◆ To do
Please, without the pictures, retype exactly the lines from the start of the material through the line that holds "scene.camera = cam_o".
◇ ◇ ◇ ◇
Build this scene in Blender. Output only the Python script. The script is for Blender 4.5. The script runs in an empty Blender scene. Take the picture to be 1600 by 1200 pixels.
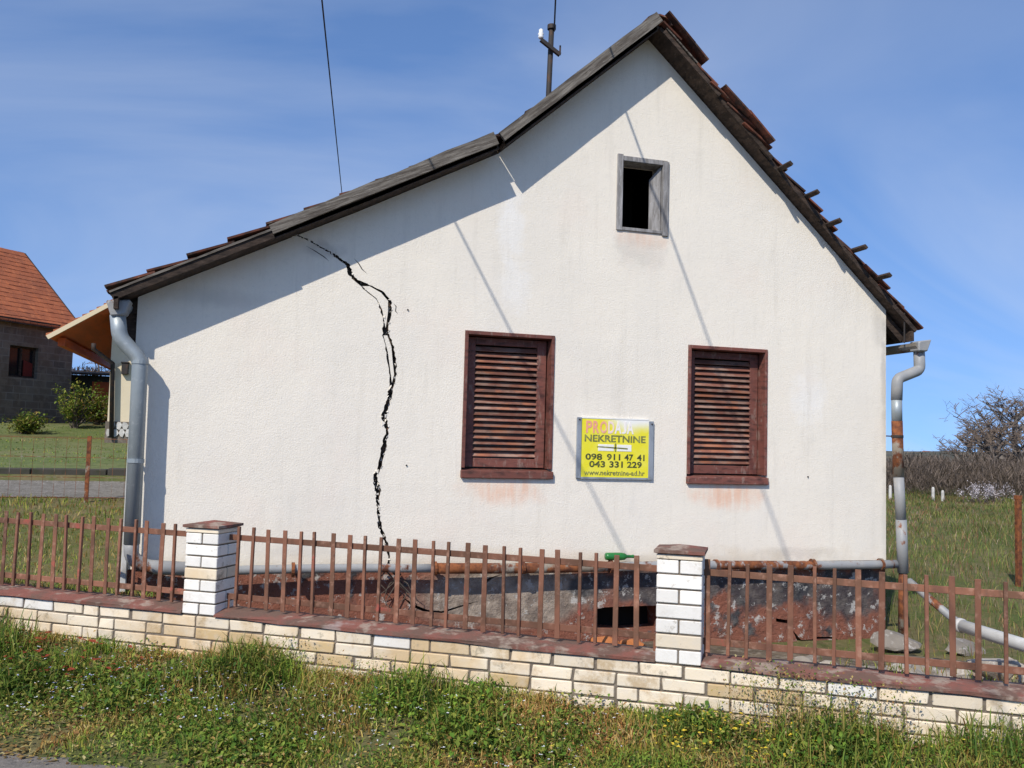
import bpy, bmesh, math, random
import numpy as np
from mathutils import Vector, Matrix
from mathutils.geometry import tessellate_polygon, delaunay_2d_cdt

random.seed(7); np.random.seed(7)
scene = bpy.context.scene
COL = scene.collection

# ------------------------------------------------------------------ camera
EYE = 1.6; DIST = 7.2; FPX = 1385.4
YAW, PITCH, ROLL = math.radians(16.2295), math.radians(3.8065), math.radians(1.5748)
FWD = Vector((math.sin(YAW)*math.cos(PITCH), math.cos(YAW)*math.cos(PITCH), math.sin(PITCH)))
_r = Vector((math.cos(YAW), -math.sin(YAW), 0)); _u = _r.cross(FWD)
RGT = _r*math.cos(ROLL) + _u*math.sin(ROLL)
UPV = -_r*math.sin(ROLL) + _u*math.cos(ROLL)
CAM = Vector((0, -DIST, EYE))
cam = bpy.data.cameras.new('camera'); cam_o = bpy.data.objects.new('camera', cam); COL.objects.link(cam_o)
cam.sensor_width = 36; cam.lens = 36*FPX/1600; cam.clip_end = 4000; cam.clip_start = .05
cam_o.matrix_world = Matrix(((RGT.x, UPV.x, -FWD.x, CAM.x), (RGT.y, UPV.y, -FWD.y, CAM.y), (RGT.z, UPV.z, -FWD.z, CAM.z), (0, 0, 0, 1)))
scene.camera = cam_o

# ------------------------------------------------------------------ sky, sun, exposure
SUN_L = Vector((.88, 1.0, -1.25)).normalized()             # direction the light travels
world = bpy.data.worlds.new('World'); scene.world = world; world.use_nodes = True
nt = world.node_tree; nt.nodes.clear()
wo = nt.nodes.new('ShaderNodeOutputWorld'); bg = nt.nodes.new('ShaderNodeBackground')
sky = nt.nodes.new('ShaderNodeTexSky'); sky.sky_type = 'NISHITA'; sky.sun_disc = False
to_sun = -SUN_L
sky.sun_elevation = math.asin(to_sun.z)
sky.sun_rotation = math.atan2(to_sun.x, to_sun.y)
sky.air_density = 1.0; sky.dust_density = .05; sky.ozone_density = 2.6; sky.altitude = 200
bg.inputs[1].default_value = .113
# thin cirrus, everywhere in the sky
geo = nt.nodes.new('ShaderNodeTexCoord'); sep = nt.nodes.new('ShaderNodeSeparateXYZ')
nt.links.new(geo.outputs['Generated'], sep.inputs[0])
mx = nt.nodes.new('ShaderNodeMath'); mx.operation = 'ADD'; mx.inputs[1].default_value = .30; mx.use_clamp = False
nt.links.new(sep.outputs[2], mx.inputs[0])
dx = nt.nodes.new('ShaderNodeMath'); dx.operation = 'DIVIDE'; dy = nt.nodes.new('ShaderNodeMath'); dy.operation = 'DIVIDE'
nt.links.new(sep.outputs[0], dx.inputs[0]); nt.links.new(mx.outputs[0], dx.inputs[1])
nt.links.new(sep.outputs[1], dy.inputs[0]); nt.links.new(mx.outputs[0], dy.inputs[1])
cmb = nt.nodes.new('ShaderNodeCombineXYZ'); nt.links.new(dx.outputs[0], cmb.inputs[0]); nt.links.new(dy.outputs[0], cmb.inputs[1])
mp = nt.nodes.new('ShaderNodeMapping'); mp.inputs['Scale'].default_value = (.6, 1.3, 1); mp.inputs['Rotation'].default_value = (0, 0, .9)
mp.inputs['Location'].default_value = (5.1, .3, 0)
nt.links.new(cmb.outputs[0], mp.inputs[0])
nz = nt.nodes.new('ShaderNodeTexNoise'); nz.inputs['Scale'].default_value = 1.1; nz.inputs['Detail'].default_value = 9; nz.inputs['Roughness'].default_value = .50; nz.inputs['Distortion'].default_value = 1.1
nt.links.new(mp.outputs[0], nz.inputs['Vector'])
rp = nt.nodes.new('ShaderNodeMapRange'); rp.inputs[1].default_value = .38; rp.inputs[2].default_value = .82; rp.inputs[3].default_value = 0; rp.inputs[4].default_value = .44
nt.links.new(nz.outputs[0], rp.inputs[0])
# the sky's own gradient is flattened a little towards the horizon and tinted to this spring blue
lift = nt.nodes.new('ShaderNodeMath'); lift.operation = 'MULTIPLY_ADD'; lift.inputs[1].default_value = .76; lift.inputs[2].default_value = .20
nt.links.new(sep.outputs[2], lift.inputs[0]); vecs = nt.nodes.new('ShaderNodeCombineXYZ')
nt.links.new(sep.outputs[0], vecs.inputs[0]); nt.links.new(sep.outputs[1], vecs.inputs[1]); nt.links.new(lift.outputs[0], vecs.inputs[2])
nrm = nt.nodes.new('ShaderNodeVectorMath'); nrm.operation = 'NORMALIZE'; nt.links.new(vecs.outputs[0], nrm.inputs[0]); nt.links.new(nrm.outputs[0], sky.inputs[0])
tint = nt.nodes.new('ShaderNodeMix'); tint.data_type = 'RGBA'; tint.blend_type = 'MULTIPLY'; tint.inputs[0].default_value = 1; tint.inputs[7].default_value = (1.13, 1.30, 1.55, 1)
nt.links.new(sky.outputs[0], tint.inputs[6])
mixc = nt.nodes.new('ShaderNodeMix'); mixc.data_type = 'RGBA'; mixc.inputs[7].default_value = (6.4, 6.9, 7.8, 1)
nt.links.new(rp.outputs[0], mixc.inputs[0]); nt.links.new(tint.outputs[2], mixc.inputs[6])
nt.links.new(mixc.outputs[2], bg.inputs[0]); nt.links.new(bg.outputs[0], wo.inputs[0])

sl = bpy.data.lights.new('sun', 'SUN'); sl.energy = 4.5; sl.angle = math.radians(.53); sl.color = (1, .935, .825)
sun = bpy.data.objects.new('sun', sl); COL.objects.link(sun); sun.location = (-8, -10, 12)
sun.rotation_euler = SUN_L.to_track_quat('-Z', 'Y').to_euler()
vs = scene.view_settings; vs.view_transform = 'Standard'; vs.look = 'None'; vs.gamma = 1; vs.use_curve_mapping = False; vs.exposure = 0.0
scene.cycles.max_bounces = 6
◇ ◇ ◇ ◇
◆ Correct result
Build this scene in Blender. Output only the Python script. The script is for Blender 4.5. The script runs in an empty Blender scene. Take the picture to be 1600 by 1200 pixels.
import bpy, bmesh, math, random
import numpy as np
from mathutils import Vector, Matrix
from mathutils.geometry import tessellate_polygon, delaunay_2d_cdt

random.seed(7); np.random.seed(7)
scene = bpy.context.scene
COL = scene.collection

# ------------------------------------------------------------------ camera
EYE = 1.6; DIST = 7.2; FPX = 1385.4
YAW, PITCH, ROLL = math.radians(16.2295), math.radians(3.8065), math.radians(1.5748)
FWD = Vector((math.sin(YAW)*math.cos(PITCH), math.cos(YAW)*math.cos(PITCH), math.sin(PITCH)))
_r = Vector((math.cos(YAW), -math.sin(YAW), 0)); _u = _r.cross(FWD)
RGT = _r*math.cos(ROLL) + _u*math.sin(ROLL)
UPV = -_r*math.sin(ROLL) + _u*math.cos(ROLL)
CAM = Vector((0, -DIST, EYE))
cam = bpy.data.cameras.new('camera'); cam_o = bpy.data.objects.new('camera', cam); COL.objects.link(cam_o)
cam.sensor_width = 36; cam.lens = 36*FPX/1600; cam.clip_end = 4000; cam.clip_start = .05
cam_o.matrix_world = Matrix(((RGT.x, UPV.x, -FWD.x, CAM.x), (RGT.y, UPV.y, -FWD.y, CAM.y), (RGT.z, UPV.z, -FWD.z, CAM.z), (0, 0, 0, 1)))
scene.camera = cam_o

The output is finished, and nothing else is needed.